Saved data entries:
-- start --
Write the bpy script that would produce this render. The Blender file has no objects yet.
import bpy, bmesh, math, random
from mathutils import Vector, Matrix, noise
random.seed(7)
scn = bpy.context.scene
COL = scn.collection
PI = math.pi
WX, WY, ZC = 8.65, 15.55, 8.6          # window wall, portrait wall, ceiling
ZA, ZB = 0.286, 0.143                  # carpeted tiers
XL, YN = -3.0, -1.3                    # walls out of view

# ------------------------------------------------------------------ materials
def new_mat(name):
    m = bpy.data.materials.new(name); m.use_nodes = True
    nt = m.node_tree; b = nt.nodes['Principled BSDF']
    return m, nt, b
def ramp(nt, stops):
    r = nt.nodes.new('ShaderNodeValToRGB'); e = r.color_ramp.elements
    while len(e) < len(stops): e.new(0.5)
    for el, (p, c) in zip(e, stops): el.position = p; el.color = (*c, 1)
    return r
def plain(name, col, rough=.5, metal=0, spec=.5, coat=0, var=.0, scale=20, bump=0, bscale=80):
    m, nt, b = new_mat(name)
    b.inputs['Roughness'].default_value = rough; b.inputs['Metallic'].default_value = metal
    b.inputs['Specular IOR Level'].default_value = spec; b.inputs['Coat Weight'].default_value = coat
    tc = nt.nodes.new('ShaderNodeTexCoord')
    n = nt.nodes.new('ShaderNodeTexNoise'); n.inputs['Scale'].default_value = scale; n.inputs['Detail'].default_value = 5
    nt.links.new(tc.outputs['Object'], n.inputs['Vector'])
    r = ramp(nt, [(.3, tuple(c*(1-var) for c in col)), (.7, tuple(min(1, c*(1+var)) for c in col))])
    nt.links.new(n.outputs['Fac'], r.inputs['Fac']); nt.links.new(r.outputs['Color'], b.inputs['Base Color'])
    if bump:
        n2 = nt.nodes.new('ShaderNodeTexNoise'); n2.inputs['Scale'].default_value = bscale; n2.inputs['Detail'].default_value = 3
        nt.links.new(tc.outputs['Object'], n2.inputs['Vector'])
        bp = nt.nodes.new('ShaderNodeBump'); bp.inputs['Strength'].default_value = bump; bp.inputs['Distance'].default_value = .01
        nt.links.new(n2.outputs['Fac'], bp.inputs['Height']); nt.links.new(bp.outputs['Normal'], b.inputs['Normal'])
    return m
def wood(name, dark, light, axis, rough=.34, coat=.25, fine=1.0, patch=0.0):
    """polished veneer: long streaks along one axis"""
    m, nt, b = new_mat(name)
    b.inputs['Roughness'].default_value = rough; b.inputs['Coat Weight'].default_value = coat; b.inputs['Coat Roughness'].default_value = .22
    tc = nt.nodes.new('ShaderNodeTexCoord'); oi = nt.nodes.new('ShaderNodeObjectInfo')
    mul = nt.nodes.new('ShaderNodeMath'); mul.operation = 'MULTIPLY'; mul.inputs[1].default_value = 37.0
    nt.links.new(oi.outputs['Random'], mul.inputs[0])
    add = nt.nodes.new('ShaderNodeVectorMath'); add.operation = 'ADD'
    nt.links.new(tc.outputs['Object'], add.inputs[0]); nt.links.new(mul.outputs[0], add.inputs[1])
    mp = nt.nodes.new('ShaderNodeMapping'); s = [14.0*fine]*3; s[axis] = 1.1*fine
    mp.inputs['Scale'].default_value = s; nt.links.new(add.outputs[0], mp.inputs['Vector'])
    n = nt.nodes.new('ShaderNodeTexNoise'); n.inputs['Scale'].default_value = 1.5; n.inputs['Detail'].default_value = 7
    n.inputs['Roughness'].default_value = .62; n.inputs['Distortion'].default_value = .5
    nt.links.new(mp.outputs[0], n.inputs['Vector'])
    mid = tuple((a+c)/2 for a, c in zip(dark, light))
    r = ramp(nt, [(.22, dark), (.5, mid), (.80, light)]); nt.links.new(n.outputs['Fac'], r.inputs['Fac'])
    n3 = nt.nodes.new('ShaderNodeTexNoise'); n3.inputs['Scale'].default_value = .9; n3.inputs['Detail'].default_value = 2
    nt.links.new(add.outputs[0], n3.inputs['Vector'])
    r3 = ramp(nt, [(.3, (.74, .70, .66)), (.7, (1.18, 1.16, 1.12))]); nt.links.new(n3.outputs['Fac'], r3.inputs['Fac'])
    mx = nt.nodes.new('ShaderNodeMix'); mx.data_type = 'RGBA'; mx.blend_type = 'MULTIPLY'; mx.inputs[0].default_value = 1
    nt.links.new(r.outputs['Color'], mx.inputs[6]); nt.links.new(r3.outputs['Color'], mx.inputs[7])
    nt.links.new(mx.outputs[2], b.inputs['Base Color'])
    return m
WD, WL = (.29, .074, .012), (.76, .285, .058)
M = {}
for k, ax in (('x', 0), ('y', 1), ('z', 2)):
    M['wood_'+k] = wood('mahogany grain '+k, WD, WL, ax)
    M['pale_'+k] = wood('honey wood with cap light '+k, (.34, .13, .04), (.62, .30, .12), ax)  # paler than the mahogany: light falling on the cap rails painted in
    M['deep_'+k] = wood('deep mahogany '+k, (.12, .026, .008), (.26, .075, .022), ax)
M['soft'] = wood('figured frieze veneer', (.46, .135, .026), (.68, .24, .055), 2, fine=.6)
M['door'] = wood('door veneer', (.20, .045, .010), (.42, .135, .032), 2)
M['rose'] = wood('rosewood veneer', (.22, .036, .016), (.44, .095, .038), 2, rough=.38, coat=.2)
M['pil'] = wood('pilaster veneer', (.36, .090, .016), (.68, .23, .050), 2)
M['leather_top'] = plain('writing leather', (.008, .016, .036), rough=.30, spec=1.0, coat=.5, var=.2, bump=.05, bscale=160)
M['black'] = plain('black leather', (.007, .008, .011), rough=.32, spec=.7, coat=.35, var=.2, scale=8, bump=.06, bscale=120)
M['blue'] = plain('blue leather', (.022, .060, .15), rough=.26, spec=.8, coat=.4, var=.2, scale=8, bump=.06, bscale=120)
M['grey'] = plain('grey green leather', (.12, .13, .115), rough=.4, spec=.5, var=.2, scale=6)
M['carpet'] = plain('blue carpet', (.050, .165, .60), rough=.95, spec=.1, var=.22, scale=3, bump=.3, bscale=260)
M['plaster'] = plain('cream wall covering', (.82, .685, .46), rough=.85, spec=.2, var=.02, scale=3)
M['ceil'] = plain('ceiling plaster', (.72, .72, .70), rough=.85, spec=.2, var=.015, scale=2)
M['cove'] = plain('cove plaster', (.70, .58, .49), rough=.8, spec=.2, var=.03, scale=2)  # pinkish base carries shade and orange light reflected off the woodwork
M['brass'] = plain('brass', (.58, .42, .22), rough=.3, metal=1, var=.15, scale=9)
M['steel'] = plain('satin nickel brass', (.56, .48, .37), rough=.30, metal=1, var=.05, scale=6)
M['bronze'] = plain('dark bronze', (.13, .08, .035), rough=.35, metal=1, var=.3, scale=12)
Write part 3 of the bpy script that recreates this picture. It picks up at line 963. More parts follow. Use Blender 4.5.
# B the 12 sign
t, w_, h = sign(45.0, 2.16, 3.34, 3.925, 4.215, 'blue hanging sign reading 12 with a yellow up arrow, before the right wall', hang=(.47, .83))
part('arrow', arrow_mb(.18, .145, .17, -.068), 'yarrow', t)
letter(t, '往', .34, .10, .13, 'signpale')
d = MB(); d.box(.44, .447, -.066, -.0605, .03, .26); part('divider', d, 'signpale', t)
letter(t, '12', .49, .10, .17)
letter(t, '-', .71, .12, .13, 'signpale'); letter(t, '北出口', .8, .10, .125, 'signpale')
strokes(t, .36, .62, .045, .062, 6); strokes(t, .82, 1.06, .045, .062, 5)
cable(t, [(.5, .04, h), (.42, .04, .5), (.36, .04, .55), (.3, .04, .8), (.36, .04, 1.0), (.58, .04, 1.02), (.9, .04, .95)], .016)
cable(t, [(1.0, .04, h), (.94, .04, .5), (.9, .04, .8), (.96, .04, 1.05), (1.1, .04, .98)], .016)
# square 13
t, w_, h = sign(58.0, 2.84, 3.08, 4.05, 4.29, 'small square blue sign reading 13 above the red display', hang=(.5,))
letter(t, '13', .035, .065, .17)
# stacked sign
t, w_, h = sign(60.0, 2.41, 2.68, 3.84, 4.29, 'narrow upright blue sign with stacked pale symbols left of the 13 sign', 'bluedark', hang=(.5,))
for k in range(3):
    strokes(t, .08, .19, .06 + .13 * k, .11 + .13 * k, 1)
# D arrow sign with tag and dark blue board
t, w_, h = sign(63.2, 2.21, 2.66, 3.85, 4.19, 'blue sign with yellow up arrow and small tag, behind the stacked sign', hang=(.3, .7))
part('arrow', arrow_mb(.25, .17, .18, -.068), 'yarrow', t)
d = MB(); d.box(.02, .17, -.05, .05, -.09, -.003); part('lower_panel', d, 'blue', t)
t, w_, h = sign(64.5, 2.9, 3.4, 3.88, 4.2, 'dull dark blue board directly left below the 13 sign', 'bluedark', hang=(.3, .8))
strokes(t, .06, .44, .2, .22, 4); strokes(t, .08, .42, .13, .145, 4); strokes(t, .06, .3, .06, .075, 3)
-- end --
= Aim of the task =
Among the lines of the material above, how many include the string "Blender"? Report only that number.

= Written answer =
2